Rezension

Einer von Stephen Kings brillantesten Romanen

Sara - Stephen King

Sara
von Stephen King

Bewertet mit 5 Sternen

Der Anfang von "Sara" stellt alles bisher gelesene in den Schatten: Der Ich-Erzähler Mike Noonan, Kings Alter Ego im Buch, berichtet vom Tod seiner Frau - und zwar zutiefst ergreifend, aber ohne tränenrührenden Kitsch, sondern mit einem subtilen Wechsel von Distanz und Emotion: So ein brillanter Romanauftakt ist mir bei keinem anderen zeitgenössischen Schriftsteller bisher begegnet. Und King schafft es, diese erzählerische Brillanz über weite Strecken des Romans hinweg aufrecht zu erhalten; die Liebe zum Detail, die subtil-raffinierte Erzählweise, der vollkommen überzeugende Ich-Erzähler - einfach genial!

Seine größten Momente hat "Sara" in der Schilderung des Alltags, der realen Welt. So zum Beispiel leidet der erfolgreiche Romanzen(!)-Schriftsteller Mike Noonan an Writer's Block, und seine Strategien, damit umzugehen, sind clever, witzig, böse, absurd und total traurig.
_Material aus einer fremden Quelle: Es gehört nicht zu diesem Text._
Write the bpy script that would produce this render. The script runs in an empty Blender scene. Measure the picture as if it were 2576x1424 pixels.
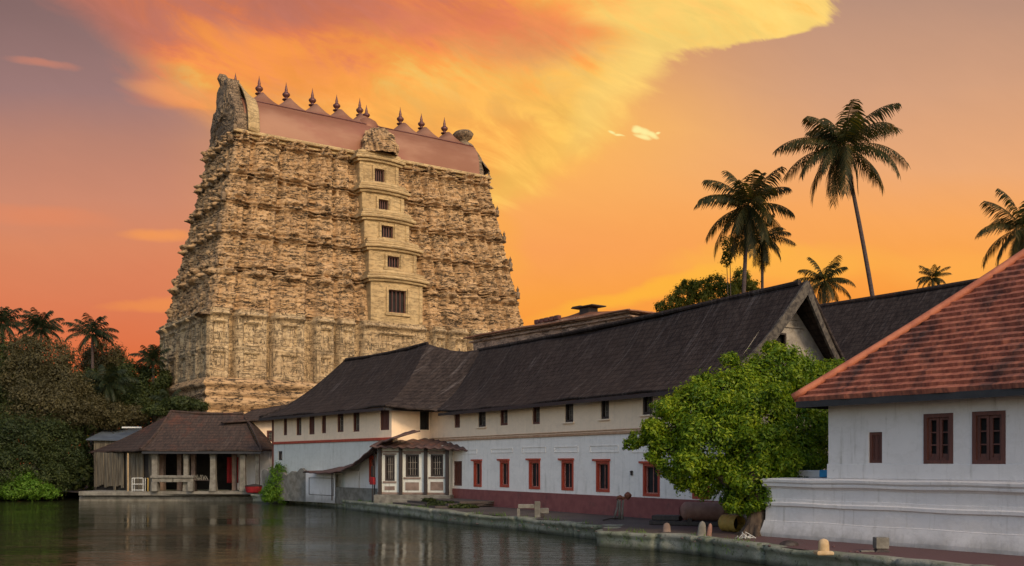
import bpy, math, random
import numpy as np
from mathutils import Vector, Matrix
sc = bpy.context.scene
R = math.radians
# ------------------------------------------------------------------ camera
F, CX, HY, H = 2500.0, 1288.0, 1165.0, 3.3      # focal length, centre and horizon in units of a 2576 wide picture; eye height
cd = bpy.data.cameras.new('camera'); cam = bpy.data.objects.new('camera', cd)
sc.collection.objects.link(cam); sc.camera = cam
cam.location = (0, 0, H); cam.rotation_euler = (R(90), 0, 0)
cd.sensor_width = 36; cd.lens = 36*F/2576; cd.shift_y = (HY-712)/2576.0
cd.clip_end = 5000; cd.clip_start = 0.1
# ------------------------------------------------------------------ node helpers
def lin(c):
    return tuple(((v/255)/12.92 if v/255 <= .04045 else ((v/255+.055)/1.055)**2.4) for v in c)
class E:
    def __init__(s, nt, k): s.nt = nt; s.k = k
    def _m(s, op, o, c=None, clamp=False):
        n = s.nt.nodes.new('ShaderNodeMath'); n.operation = op; n.use_clamp = clamp
        for i, v in enumerate((s, o, c)):
            if v is None: continue
            if isinstance(v, E): s.nt.links.new(v.k, n.inputs[i])
            else: n.inputs[i].default_value = v
        return E(s.nt, n.outputs[0])
    def __add__(s, o): return s._m('ADD', o)
    def __sub__(s, o): return s._m('SUBTRACT', o)
    def __mul__(s, o): return s._m('MULTIPLY', o)
    def __truediv__(s, o): return s._m('DIVIDE', o)
    def mx(s, o): return s._m('MAXIMUM', o)
    def mn(s, o): return s._m('MINIMUM', o)
    def pw(s, o): return s._m('POWER', o)
    def neg(s): return s._m('MULTIPLY', -1.0)
    def inv(s): return (s*-1.0)+1.0
    def ss(s, a, b, lo=0.0, hi=1.0):
        n = s.nt.nodes.new('ShaderNodeMapRange'); n.interpolation_type = 'SMOOTHSTEP'
        s.nt.links.new(s.k, n.inputs[0])
        flip = not isinstance(a, E) and not isinstance(b, E) and a > b
        if flip: a, b, lo, hi = b, a, hi, lo
        for i, v in ((1, a), (2, b), (3, lo), (4, hi)):
            if isinstance(v, E): s.nt.links.new(v.k, n.inputs[i])
            else: n.inputs[i].default_value = v
        return E(s.nt, n.outputs[0])
    def curve(s, pts):
        n = s.nt.nodes.new('ShaderNodeFloatCurve'); cu = n.mapping.curves[0]
        n.mapping.use_clip = False; n.mapping.extend = 'HORIZONTAL'
        while len(cu.points) < len(pts): cu.points.new(.5, .5)
        for p, (x, y) in zip(cu.points, pts): p.location = (x, y)
        n.mapping.update(); s.nt.links.new(s.k, n.inputs['Value'])
        return E(s.nt, n.outputs[0])
    def ramp(s, stops, srgb=True):
        n = s.nt.nodes.new('ShaderNodeValToRGB'); cr = n.color_ramp
        while len(cr.elements) < len(stops): cr.elements.new(.5)
        for e, (p, c) in zip(cr.elements, stops):
            e.position = p; e.color = (*(lin(c) if srgb else c), 1)
        s.nt.links.new(s.k, n.inputs[0]); return E(s.nt, n.outputs[0])
def mixc(nt, f, a, b, mode='MIX'):
    n = nt.nodes.new('ShaderNodeMix'); n.data_type = 'RGBA'; n.blend_type = mode
    for i, v in ((0, f), (6, a), (7, b)):
        if isinstance(v, E): nt.links.new(v.k, n.inputs[i])
        elif i == 0: n.inputs[0].default_value = v
        else: n.inputs[i].default_value = (*v, 1) if len(v) == 3 else v
    return E(nt, n.outputs[2])
def comb(nt, x, y, z):
    n = nt.nodes.new('ShaderNodeCombineXYZ')
    for i, v in enumerate((x, y, z)):
        if isinstance(v, E): nt.links.new(v.k, n.inputs[i])
        else: n.inputs[i].default_value = v
    return E(nt, n.outputs[0])
def sep(nt, v):
    n = nt.nodes.new('ShaderNodeSeparateXYZ'); nt.links.new(v.k, n.inputs[0])
    return [E(nt, o) for o in n.outputs]
def noise(nt, vec, scale, detail=4, rough=.55, dist=0):
    n = nt.nodes.new('ShaderNodeTexNoise'); nt.links.new(vec.k, n.inputs['Vector'])
    n.inputs['Scale'].default_value = scale; n.inputs['Detail'].default_value = detail
    n.inputs['Roughness'].default_value = rough; n.inputs['Distortion'].default_value = dist
    return E(nt, n.outputs[0])
def vscale(nt, v, s):
    n = nt.nodes.new('ShaderNodeMapping'); nt.links.new(v.k, n.inputs[0]); n.inputs['Scale'].default_value = s
    return E(nt, n.outputs[0])
# ------------------------------------------------------------------ world
SUN_AZ, SUN_EL = math.atan2(-.866, .50), R(31)          # direction towards the low light, x right, y away
sun_dir = Vector((math.cos(SUN_AZ)*math.cos(SUN_EL), math.sin(SUN_AZ)*math.cos(SUN_EL), math.sin(SUN_EL)))
w = bpy.data.worlds.new('World'); sc.world = w; w.use_nodes = True
nt = w.node_tree; nt.nodes.clear()
tc = nt.nodes.new('ShaderNodeTexCoord'); gx, gy, gz = sep(nt, E(nt, tc.outputs['Generated']))
yy = gy.mx(.12)
a0 = (gx/yy)*2.5+1.288; b0 = ((gz/yy)*-2.5)+1.165      # thousands of picture units, a flat far cloud deck
dv = comb(nt, a0*.45+b0*.30, b0*1.25-a0*.32, 0.0)
n1 = noise(nt, dv, 1.7, 6, .58); n2 = noise(nt, comb(nt, a0*.8, b0*1.6, 4.2), 2.6, 5, .55)
n3 = noise(nt, comb(nt, a0+b0*.8, b0*2.6-a0*1.3, 9.1), 2.2, 6, .6, .6)
a = a0+(n1-.5)*.22+(n2-.5)*.08; b = b0+(n1-.5)*.14+(n2-.5)*.06
L_ = b.ramp([(0, (134,106,104)), (.22, (158,122,118)), (.36, (188,132,112)), (.50, (206,138,110)), (.62, (218,136,98)), (.78, (221,124,84)), (.95, (224,108,60))])
M_ = b.ramp([(0, (205,138,104)), (.35, (253,185,95)), (.50, (251,174,94)), (.62, (249,162,88)), (.74, (251,162,70)), (.9, (250,150,55))])
R_ = b.ramp([(0, (186,145,124)), (.22, (212,160,126)), (.42, (236,170,118)), (.56, (249,168,92)), (.68, (252,164,72)), (.8, (249,148,55))])
base = mixc(nt, a0.ss(.35, 1.25), L_, M_); base = mixc(nt, a0.ss(1.35, 2.15), base, R_)
uL = b.curve([(0,.13),(.08,.24),(.16,.31),(.235,.33),(.27,.44),(.31,.52),(.36,.62),(.5,.9),(1,.9)])
uR = b.curve([(0,.71),(.07,.70),(.115,.635),(.15,.59),(.2,.572),(.27,.56),(.33,.545),(.40,.515),(.47,.475),(.52,.445),(.56,.40),(.60,.36),(1,.3)])*3.0
eL = (a-uL); eR = (uR-a)
n5 = noise(nt, comb(nt, a0*1.3+b0*1.4, b0*4.2-a0*2.6, 2.2), 2.3, 9, .64, .9)
mask = (eL+(n3-.5)*.16+(n5-.5)*.16).ss(-.05, .16)*(eR+(n3-.5)*.12+(n5-.5)*.20).ss(b.ss(.12, .3, -.015, -.05), b.ss(.12, .3, .05, .17))*b.ss(.64, .46)
heat = (eR*.72+(n3-.5)*1.2+(n1-.5)*.8+(n5-.5)*1.1+b.ss(.14, -.02)*a.ss(1.35, .75)*a.ss(.45, .7)*.30-a.ss(.75,.35)*.25).ss(.0, 1.25)
cl = heat.ramp([(0, (255,214,118)), (.16, (255,196,98)), (.36, (254,168,80)), (.58, (250,150,78)), (.8, (226,128,86)), (1, (192,116,96))])
cl = mixc(nt, b.ss(.14, .36)*a.ss(.3, .75)*.85, cl, mixc(nt, (n3*.5+n5*.5).ss(.42, .6), lin((252,166,76)), lin((255,204,98))))
sky = mixc(nt, mask*.96, base, cl)
def blob(pu, pv, ru, rv, ang, col, amt, wob=.5, m=False):
    global sky
    c, s_ = math.cos(ang), math.sin(ang)
    dx = a+(-pu); dy = b+(-pv)
    p = (dx*c+dy*s_)*(1/ru); q = (dy*c-dx*s_)*(1/rv)
    r = (p*p+q*q)+((n3-.5)*1.6+(n5-.5)*2.4)*wob
    k_ = r.ss(1.4, -.1)*amt
    if m: k_ = k_*mask
    sky = mixc(nt, k_, sky, lin(col))
blob(1.40, .43, .30, .13, -.7, (255,206,100), .6, .5, True)
blob(1.62, .26, .22, .10, -.6, (255,214,120), .75, .5, True)
blob(1.75, .04, .32, .08, .05, (255,220,122), .75, .5, True)
blob(.70, .16, .28, .06, .35, (255,160,74), .6, .5, True)
blob(1.30, .10, .30, .09, .1, (222,124,92), .65)
blob(.95, .05, .22, .05, .15, (205,122,98), .55)
blob(.42, .22, .14, .03, .2, (244,160,100), .7)
blob(.40, .595, .10, .022, .05, (246,156,86), .8)
blob(.10, .545, .22, .03, .08, (226,138,98), .7)
blob(.40, .76, .16, .02, -.05, (244,150,78), .6)
blob(.09, .15, .10, .012, .12, (206,132,108), .7)
blob(1.66, .715, .34, .028, -.25, (255,184,62), .8, .3)
blob(1.18, .62, .14, .12, 0, (254,176,70), .55)
blob(1.95, .66, .3, .05, 0, (255,186,74), .6)
blob(2.42, .68, .22, .05, 0, (255,178,80), .5)
for q_ in ((1.640,.350,.017,.009,.1),(1.662,.358,.022,.010,.35),(1.684,.366,.014,.008,.5),(1.655,.368,.026,.005,.25),(1.698,.362,.008,.004,0),(1.572,.354,.012,.004,.4),(1.590,.361,.014,.003,.1)): blob(*q_, (255,240,160), .95, .9)
sky = mixc(nt, mask*.9+.1, sky, mixc(nt, 1.0, sky, (n5.ss(.25, .75, .86, 1.08)), 'MULTIPLY'))
up = lin((128,116,124))
sky = mixc(nt, b0.ss(-.05, -2.2), sky, up)
sk = nt.nodes.new('ShaderNodeTexSky'); sk.sky_type = 'NISHITA'; sk.sun_disc = False
sk.sun_elevation = SUN_EL; sk.sun_rotation = math.pi/2-SUN_AZ
sk.air_density = 1.2; sk.dust_density = 2.0
bgs = nt.nodes.new('ShaderNodeBackground'); nt.links.new(sk.outputs[0], bgs.inputs[0]); bgs.inputs[1].default_value = .15
bgc = nt.nodes.new('ShaderNodeBackground'); nt.links.new(sky.k, bgc.inputs[0]); bgc.inputs[1].default_value = .785
mxs = nt.nodes.new('ShaderNodeMixShader'); fr = gy.ss(.02, .42)
nt.links.new(fr.k, mxs.inputs[0]); nt.links.new(bgs.outputs[0], mxs.inputs[1]); nt.links.new(bgc.outputs[0], mxs.inputs[2])
wo = nt.nodes.new('ShaderNodeOutputWorld'); nt.links.new(mxs.outputs[0], wo.inputs[0])
sl = bpy.data.lights.new('sun', 'SUN'); sl.energy = 1.3; sl.angle = R(12); sl.color = (1.0, .74, .42)
so = bpy.data.objects.new('sun', sl); sc.collection.objects.link(so)
so.rotation_euler = sun_dir.to_track_quat('Z', 'Y').to_euler()
sc.view_settings.view_transform = 'Standard'; sc.view_settings.look = 'None'; sc.view_settings.exposure = .35; sc.view_settings.gamma = 1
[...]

Hier nutzt King natürlich auch die Gelegenheit, den Literaturbetrieb ordentlich auf die Schippe zu nehmen. Auch Mikes Depressionen und Melancholie nach dem Tod seiner Frau werden mit feinfühlig verhaltenem Gefühl geschildert. Als Mike schließlich die junge Mattie und ihre kleine Tochter kennenlernt, zeigt sich King in der Tat auch als begnadeter Erzähler des komplexen Liebes-Themas. Mike unterstützt Mattie in ihrem Kampf ums Sorgerecht um ihr Kind, und auch hier begeistert der Roman; sowohl der Park Avenue Anwalt John als auch Detektiv George Kennedy sind Highlights. Die Personenzeichnungen von Mikes Nachbarn in Maine sind superklasse geglückt; die Dorforiginale kommen mit ihren drollig-schrägen Spleens genauso gut rüber wie mit ihren gefährlichen und bösen Seiten.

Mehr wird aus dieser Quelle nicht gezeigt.